start

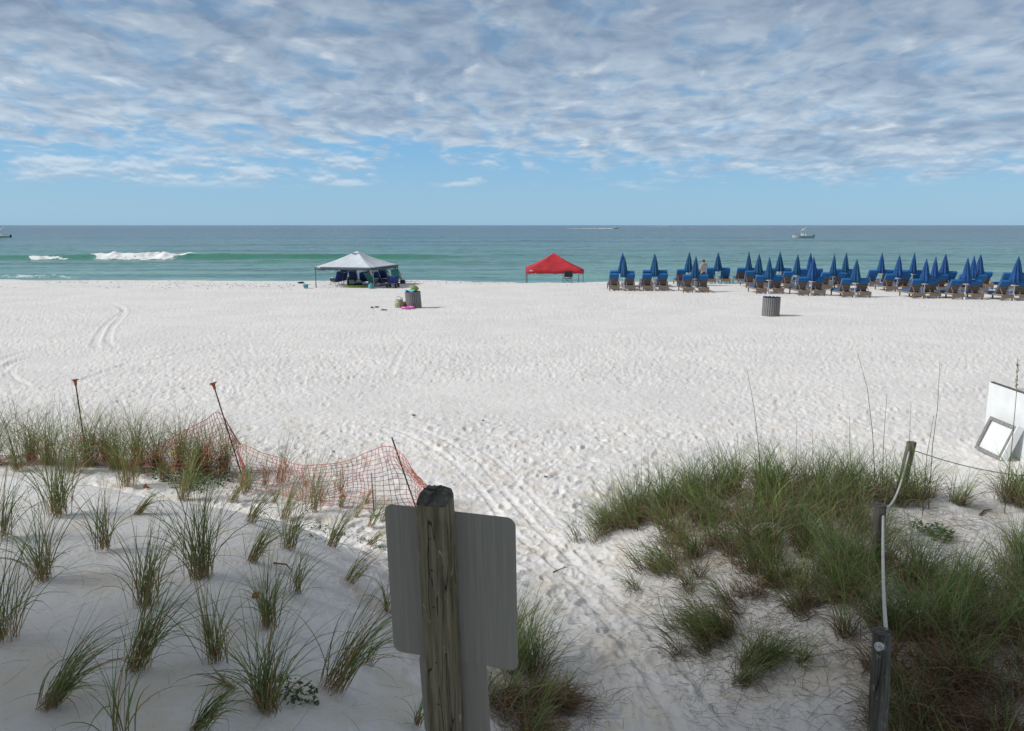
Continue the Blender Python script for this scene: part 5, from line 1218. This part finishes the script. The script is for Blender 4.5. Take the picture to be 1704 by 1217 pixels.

end
start

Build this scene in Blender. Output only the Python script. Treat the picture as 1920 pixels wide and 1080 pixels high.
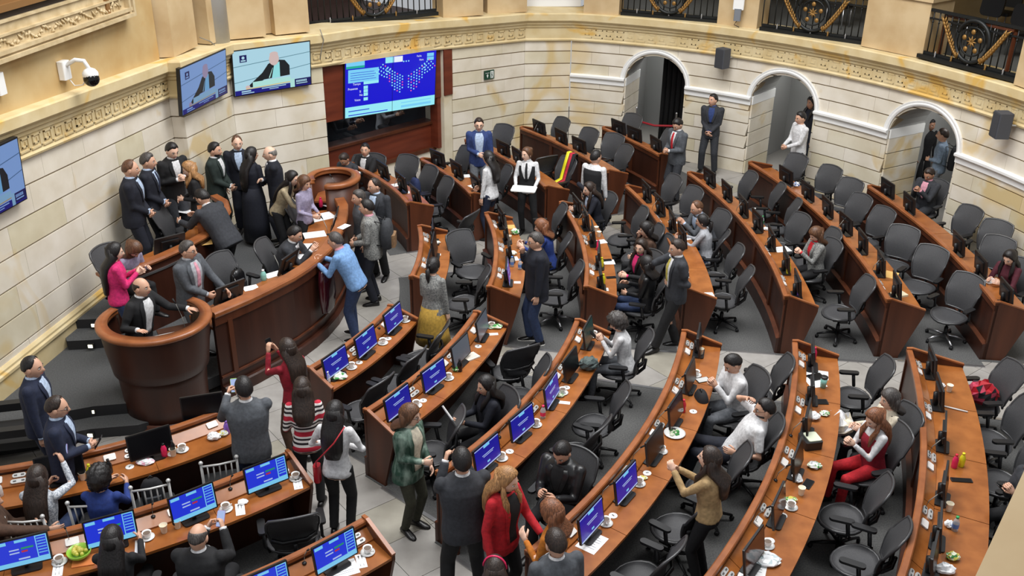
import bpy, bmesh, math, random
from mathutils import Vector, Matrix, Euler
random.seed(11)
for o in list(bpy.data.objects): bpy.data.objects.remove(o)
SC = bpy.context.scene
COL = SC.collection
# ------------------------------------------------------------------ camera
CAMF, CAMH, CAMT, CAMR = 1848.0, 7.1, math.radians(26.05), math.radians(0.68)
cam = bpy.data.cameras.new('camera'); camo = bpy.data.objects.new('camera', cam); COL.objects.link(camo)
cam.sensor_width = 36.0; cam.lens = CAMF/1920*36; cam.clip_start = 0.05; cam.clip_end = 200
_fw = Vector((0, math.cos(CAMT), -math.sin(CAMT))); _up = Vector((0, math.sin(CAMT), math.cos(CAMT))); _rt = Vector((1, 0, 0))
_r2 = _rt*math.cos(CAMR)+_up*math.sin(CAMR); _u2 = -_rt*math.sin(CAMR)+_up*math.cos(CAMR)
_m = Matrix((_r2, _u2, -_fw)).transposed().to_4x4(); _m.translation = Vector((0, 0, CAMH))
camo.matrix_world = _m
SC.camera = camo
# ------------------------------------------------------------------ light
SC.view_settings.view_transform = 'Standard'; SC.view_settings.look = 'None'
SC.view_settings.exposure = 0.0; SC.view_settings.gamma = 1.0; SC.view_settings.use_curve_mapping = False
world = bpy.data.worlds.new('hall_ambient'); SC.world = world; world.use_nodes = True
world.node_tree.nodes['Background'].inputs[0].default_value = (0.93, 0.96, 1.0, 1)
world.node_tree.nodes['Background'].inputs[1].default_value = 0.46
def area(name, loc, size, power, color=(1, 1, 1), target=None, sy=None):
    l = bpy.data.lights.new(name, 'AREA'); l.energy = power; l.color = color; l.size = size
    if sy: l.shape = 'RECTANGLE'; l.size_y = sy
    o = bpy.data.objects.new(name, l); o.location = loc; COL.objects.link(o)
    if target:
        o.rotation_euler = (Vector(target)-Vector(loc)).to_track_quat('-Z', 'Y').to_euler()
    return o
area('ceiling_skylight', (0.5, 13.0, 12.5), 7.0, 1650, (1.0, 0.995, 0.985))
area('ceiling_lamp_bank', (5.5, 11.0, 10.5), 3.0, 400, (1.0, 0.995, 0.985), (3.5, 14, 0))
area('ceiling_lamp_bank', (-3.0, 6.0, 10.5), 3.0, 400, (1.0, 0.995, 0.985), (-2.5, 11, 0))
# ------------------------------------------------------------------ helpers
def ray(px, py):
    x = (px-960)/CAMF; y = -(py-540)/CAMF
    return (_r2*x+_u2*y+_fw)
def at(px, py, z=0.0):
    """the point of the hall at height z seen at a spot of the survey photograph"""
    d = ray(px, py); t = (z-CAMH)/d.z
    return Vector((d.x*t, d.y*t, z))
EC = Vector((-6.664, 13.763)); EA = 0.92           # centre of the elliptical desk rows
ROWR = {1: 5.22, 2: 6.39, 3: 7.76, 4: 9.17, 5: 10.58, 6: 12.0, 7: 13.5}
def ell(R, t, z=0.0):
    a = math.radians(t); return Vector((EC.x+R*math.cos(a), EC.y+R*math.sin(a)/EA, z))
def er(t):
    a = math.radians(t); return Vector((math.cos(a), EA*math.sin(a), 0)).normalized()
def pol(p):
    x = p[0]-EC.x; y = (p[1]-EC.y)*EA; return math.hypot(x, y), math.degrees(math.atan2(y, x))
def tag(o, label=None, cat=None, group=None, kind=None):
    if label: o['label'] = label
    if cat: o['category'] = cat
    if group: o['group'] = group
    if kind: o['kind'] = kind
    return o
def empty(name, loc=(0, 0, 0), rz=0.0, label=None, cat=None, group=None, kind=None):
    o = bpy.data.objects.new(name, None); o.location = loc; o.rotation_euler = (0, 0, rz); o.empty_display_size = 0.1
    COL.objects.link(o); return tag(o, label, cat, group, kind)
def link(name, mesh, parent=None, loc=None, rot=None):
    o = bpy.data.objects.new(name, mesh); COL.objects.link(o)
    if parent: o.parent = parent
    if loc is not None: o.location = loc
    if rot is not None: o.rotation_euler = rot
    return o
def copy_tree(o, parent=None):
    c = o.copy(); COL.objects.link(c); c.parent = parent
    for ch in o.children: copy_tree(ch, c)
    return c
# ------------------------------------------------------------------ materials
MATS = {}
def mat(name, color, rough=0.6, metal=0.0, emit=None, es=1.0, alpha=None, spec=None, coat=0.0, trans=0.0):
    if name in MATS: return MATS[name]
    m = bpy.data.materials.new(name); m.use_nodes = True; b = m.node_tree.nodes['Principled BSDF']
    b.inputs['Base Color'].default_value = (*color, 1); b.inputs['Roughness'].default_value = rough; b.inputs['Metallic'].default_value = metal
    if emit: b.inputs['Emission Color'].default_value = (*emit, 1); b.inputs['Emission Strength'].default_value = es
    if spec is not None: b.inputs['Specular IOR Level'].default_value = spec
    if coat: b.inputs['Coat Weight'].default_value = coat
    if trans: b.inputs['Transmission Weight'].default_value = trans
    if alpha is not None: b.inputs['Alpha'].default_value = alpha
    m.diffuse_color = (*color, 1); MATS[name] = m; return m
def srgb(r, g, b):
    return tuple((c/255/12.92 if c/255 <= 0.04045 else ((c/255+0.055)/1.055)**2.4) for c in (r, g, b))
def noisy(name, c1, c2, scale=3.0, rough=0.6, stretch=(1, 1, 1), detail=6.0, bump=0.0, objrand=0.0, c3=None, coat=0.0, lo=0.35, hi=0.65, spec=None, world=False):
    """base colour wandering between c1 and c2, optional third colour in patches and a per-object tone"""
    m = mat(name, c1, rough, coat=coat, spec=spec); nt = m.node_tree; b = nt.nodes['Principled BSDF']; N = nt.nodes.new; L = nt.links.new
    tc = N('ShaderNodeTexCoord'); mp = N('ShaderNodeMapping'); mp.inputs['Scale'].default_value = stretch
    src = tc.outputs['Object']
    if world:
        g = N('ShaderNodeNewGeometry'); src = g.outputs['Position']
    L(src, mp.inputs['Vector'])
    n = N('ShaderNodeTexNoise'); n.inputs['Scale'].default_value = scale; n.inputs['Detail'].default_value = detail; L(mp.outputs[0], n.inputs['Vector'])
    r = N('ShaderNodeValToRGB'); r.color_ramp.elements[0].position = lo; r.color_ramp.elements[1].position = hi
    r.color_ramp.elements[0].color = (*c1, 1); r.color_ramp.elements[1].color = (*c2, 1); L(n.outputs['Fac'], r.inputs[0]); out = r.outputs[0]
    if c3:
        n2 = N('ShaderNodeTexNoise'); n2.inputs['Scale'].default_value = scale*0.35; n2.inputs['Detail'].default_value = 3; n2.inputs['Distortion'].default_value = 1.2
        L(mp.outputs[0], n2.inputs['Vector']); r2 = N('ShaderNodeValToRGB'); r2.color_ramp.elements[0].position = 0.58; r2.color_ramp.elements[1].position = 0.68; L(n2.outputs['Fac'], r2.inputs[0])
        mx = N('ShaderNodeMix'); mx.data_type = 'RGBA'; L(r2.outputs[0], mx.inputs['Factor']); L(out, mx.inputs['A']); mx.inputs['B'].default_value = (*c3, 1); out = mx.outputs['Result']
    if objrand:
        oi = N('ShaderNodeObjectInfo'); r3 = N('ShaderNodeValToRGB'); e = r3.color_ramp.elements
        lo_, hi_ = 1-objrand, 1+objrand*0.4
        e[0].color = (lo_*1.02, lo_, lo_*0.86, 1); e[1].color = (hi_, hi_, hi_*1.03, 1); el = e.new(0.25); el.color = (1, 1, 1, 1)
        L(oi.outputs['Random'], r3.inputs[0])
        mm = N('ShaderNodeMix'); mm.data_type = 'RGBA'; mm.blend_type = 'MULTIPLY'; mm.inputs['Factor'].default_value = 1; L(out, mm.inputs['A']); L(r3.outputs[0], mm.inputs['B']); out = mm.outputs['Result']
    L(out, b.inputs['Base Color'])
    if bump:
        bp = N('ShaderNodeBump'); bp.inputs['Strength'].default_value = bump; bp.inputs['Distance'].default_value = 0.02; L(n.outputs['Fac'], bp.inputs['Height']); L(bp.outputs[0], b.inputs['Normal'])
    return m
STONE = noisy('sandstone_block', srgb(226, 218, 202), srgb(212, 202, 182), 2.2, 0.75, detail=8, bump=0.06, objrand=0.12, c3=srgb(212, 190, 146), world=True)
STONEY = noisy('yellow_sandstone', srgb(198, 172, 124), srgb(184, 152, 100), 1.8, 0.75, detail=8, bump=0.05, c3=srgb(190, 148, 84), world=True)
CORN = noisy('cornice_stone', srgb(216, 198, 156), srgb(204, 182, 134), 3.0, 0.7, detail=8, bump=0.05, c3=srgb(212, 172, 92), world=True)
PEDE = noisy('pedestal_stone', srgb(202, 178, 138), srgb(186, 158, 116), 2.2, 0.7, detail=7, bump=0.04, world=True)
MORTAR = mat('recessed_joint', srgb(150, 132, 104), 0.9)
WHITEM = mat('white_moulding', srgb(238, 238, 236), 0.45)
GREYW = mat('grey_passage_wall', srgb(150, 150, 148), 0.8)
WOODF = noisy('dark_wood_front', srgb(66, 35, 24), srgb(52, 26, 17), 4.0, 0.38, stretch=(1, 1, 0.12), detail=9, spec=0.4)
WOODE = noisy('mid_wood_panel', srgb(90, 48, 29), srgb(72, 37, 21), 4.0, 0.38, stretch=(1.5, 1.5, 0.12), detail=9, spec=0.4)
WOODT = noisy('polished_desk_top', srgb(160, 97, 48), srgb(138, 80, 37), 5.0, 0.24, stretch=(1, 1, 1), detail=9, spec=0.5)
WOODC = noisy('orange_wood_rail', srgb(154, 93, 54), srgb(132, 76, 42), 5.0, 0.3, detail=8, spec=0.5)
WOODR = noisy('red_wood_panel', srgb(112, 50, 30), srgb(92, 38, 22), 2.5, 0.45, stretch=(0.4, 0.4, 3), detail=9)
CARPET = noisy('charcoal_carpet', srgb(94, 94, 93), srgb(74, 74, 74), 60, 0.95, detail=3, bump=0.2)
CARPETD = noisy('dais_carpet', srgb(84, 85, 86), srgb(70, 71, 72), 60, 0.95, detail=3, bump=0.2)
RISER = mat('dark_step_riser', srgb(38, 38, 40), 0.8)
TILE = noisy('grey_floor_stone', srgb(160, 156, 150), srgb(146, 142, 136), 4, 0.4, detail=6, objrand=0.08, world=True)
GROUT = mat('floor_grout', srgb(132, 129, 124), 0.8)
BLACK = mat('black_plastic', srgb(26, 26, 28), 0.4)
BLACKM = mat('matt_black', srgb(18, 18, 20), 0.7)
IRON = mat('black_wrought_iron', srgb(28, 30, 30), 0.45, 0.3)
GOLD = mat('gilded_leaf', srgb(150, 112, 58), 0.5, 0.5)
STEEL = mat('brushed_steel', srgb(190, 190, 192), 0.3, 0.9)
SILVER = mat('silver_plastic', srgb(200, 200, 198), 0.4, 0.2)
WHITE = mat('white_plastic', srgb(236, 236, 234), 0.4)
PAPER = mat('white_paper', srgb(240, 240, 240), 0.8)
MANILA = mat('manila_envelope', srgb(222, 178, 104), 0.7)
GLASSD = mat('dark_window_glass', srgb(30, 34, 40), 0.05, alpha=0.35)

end

- [Your task] Only lines with the string "pixels" belong in your answer; copy each one.

- [Result for this task]
Continue the Blender Python script for this scene: part 5, from line 1218. This part finishes the script. The script is for Blender 4.5. Take the picture to be 1704 by 1217 pixels.
Build this scene in Blender. Output only the Python script. Treat the picture as 1920 pixels wide and 1080 pixels high.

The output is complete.